Putting the two texts in conversation reveals a layered form of materiality. Bollmer describes the macro layer by emphasizing infrastructures, production and the environmental and political conditions that allow the smartphone to exist. Rosenberg and Blondheim illuminate the micro layer by showing how the device embeds itself in gesture, habit and emotion. These layers are different in scale, yet compatible in argument. Taken together, they reveal how the smartphone operates not only as a technical artifact but also as a lived environment that organizes perception and behaviour.

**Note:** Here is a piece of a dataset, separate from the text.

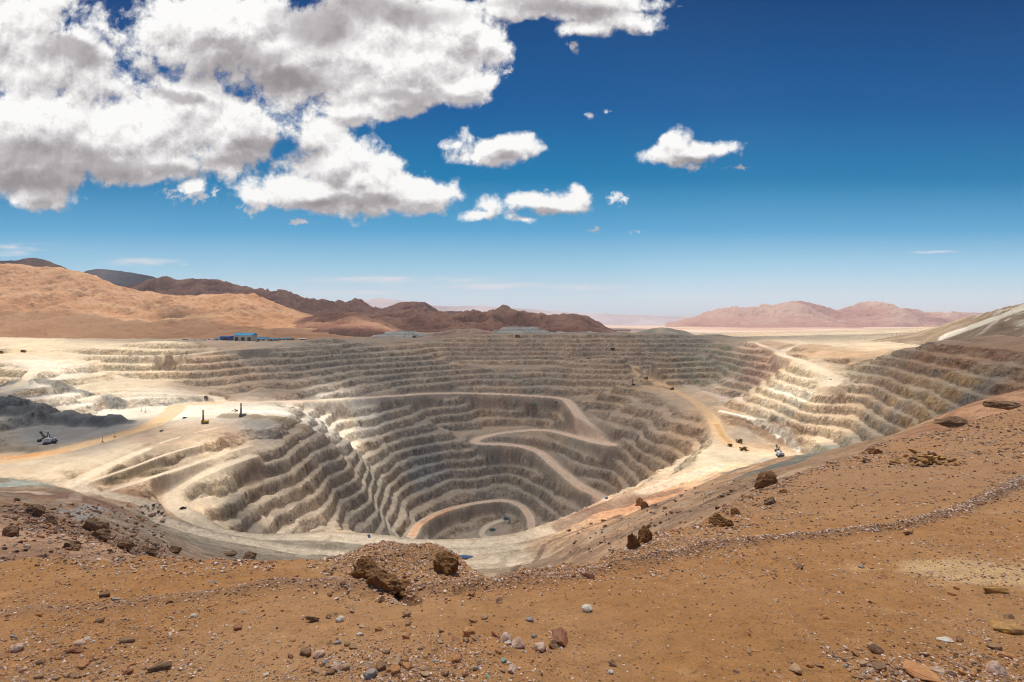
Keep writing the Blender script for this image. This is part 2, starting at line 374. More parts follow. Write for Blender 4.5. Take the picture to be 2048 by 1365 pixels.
# talus cones lying against risers
tal = sstep(0.05, 0.5, fbm(XX / 48, YY / 48, 3, 41)) * 0.85
ZT = ZT * (1 - tal * 0.5) + ZB * tal * 0.5
Z = ZB * (1 - tmask) + ZT * tmask
# rock roughness
rough = fbm(XX / 16, YY / 16, 5, 51, 0.6)
th1 = np.arctan2(XX + 60, YY - 1430) * 600; th2 = np.arctan2(XX - 900, YY - 900) * 500
gul = 0.5 * ridged(XX / 11, YY / 11, 3, 61) + 0.5 * ridged(th1 / 13, ZB / 45, 3, 62)
stk = fbm(th1 / 6, ZB / 70, 4, 63) * 0.6 + 0.4 * fbm(th1 / 22, ZB / 120, 3, 64)
Z = Z + riser * (3.4 * rough + 5.0 * (gul - 0.5)) + tmask * (tread * 0.8 * rough + 1.3 * fbm(XX / 6, YY / 6, 2, 52))
nat = (1 - pit)
Z = Z + nat * YY * (0.006 * fbm(XX / (0.16 * YY), YY / (0.16 * YY) * 1.0, 1, 3) )
Z = Z + nat * np.minimum(YY * 0.004, 2.2) * (ridged(XX / 21, YY / 21, 6, 71, 0.62) - 0.5) * 2.0
Z = Z + nat * np.minimum(YY * 0.02, 7.0) * fbm(XX / 95, YY / 95, 4, 81)
flat = pit * (1 - tmask)
Z = Z + flat * (1.6 * fbm(XX / 60, YY / 60, 4, 91) + 2.2 * sstep(0.62, 0.85, ridged(XX / 70, YY / 70, 4, 92)))

# banks of blasted rock on the terraces: crest line (px, py, z of the floor), height, half width, colour
BANKS = [([(228,958,-213),(250,942,-210),(330,922,-207)],6,12,(0.20,0.15,0.09)),([(380,1075,-272),(430,1085,-282),(500,1096,-292)],6,10,(0.25,0.21,0.16)),([(740,1098,-302),(820,1102,-305),(900,1101,-306)],4,9,(0.26,0.22,0.17)),([(-40,846,-198),(20,842,-198),(80,838,-197),(150,840,-197),(225,846,-198)],17,34,(0.085,0.095,0.10)),([(-60,815,-196),(20,812,-196),(80,808,-195),(130,812,-195)],9,22,(0.20,0.19,0.16)),
         ([(150,812,-196),(200,808,-196),(240,812,-196)],7,16,(0.22,0.21,0.19)),([(455,838,-203),(520,842,-204),(600,845,-210)],6,20,(0.30,0.24,0.16)),([(20,905,-205),(90,902,-205),(150,896,-204)],7,22,(0.22,0.19,0.14)),
         ([(1490,850,-252),(1530,862,-256),(1575,885,-259)],12,26,(0.25,0.16,0.10)),([(1330,732,-205),(1400,738,-210),(1440,752,-215)],7,18,(0.28,0.20,0.14))]
BANKM = np.zeros_like(Z); BANKC = np.zeros(Z.shape + (3,))
for pts, bh, bw, bc in BANKS:
    P = np.array([((px - PX0) / F * (-z * F / (py - PY0)), -z * F / (py - PY0)) for px, py, z in pts]); d = np.full(Z.shape, 1e9)
    for a, b in zip(P[:-1], P[1:]):
        e = b - a; tt = np.clip(((XX - a[0]) * e[0] + (YY - a[1]) * e[1]) / (e @ e), 0, 1); d = np.minimum(d, np.hypot(XX - a[0] - tt * e[0], YY - a[1] - tt * e[1]))
    d = d + bw * 0.35 * fbm(XX / 25, YY / 25, 4, 640); m = 1 - sstep(bw * 0.25, bw, d)
    Z = Z + bh * m * (1 + 0.25 * fbm(XX / 12, YY / 12, 4, 641)); mm = 1 - sstep(bw * 0.7, bw * 1.15, d); BANKC[mm > BANKM] = bc; BANKM = np.maximum(BANKM, mm)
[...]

These connections make the comparison especially useful for our class. The smartphone becomes a case through which we can see how media operate simultaneously as symbolic systems, physical tools, and social structures. The texts also help us understand why smartphone dependence feels so powerful. It’s not simply a matter of distraction or preference. It’s the result of a technological object materially entangled with infrastructure, mobility, memory, and emotion. By looking at the smartphone through both authors, we get a clearer sense of how digital media shape contemporary life across different scales of experience.
Conclusion
Smartphones are often treated as digital or immaterial objects, but together the readings of Bollmer and Rosenberg and Blondheim show that they are deeply material. Their absence disrupts routines and makes visible their role in attention, memory, social stability and bodily practice. Far from separating us from the physical world, smartphones reorganize that world and shape how we experience it.
Understanding smartphone materiality helps us think differently about digital media more generally. It reminds us that screens and data do not exist outside physical life. They are embedded in bodily habits, infrastructures and emotional experience. For the students in this class, this perspective demonstrates that the analysis of media cannot stop at content or representation and has to consider also how technologies participate in shaping everyday life.
The smartphone is a material medium that allows us to see our own dependence particularly well. It calls into question the assumption of much cultural commentary that digital life exists somewhat separately from physical experience. Gaining insight into these conditions allows us to understand more about what structures contemporary life.
Citations
Bollmer, Grant. Materialist Media Theory: An Introduction. Bloomsbury Academic, 2019.
Rosenberg, Hananel, and Menahem Blondheim. “What (Missing) the Smartphone Means: Implications of the Medium’s Portable, Personal, and Prosthetic Aspects in the Deprivation Experience of Teenagers.” Mobile Media & Communication, 2025.
Written by Saber, Rai, Mio
Great blog post guys! I liked how you connected Bollmer’s ideas about media materiality with Rosenberg and Blondheim’s study on smartphone absence made the materiality of digital devices feel immediate and tangible. Your examples of how phones shape bodily habits, perception of time, and social routines were especially compelling. It made me think about how much our daily lives are intertwined with material infrastructures we rarely notice. I’m curious, do you think understanding the material side of digital devices could change the way we design or use them, or is this dependence inevitable?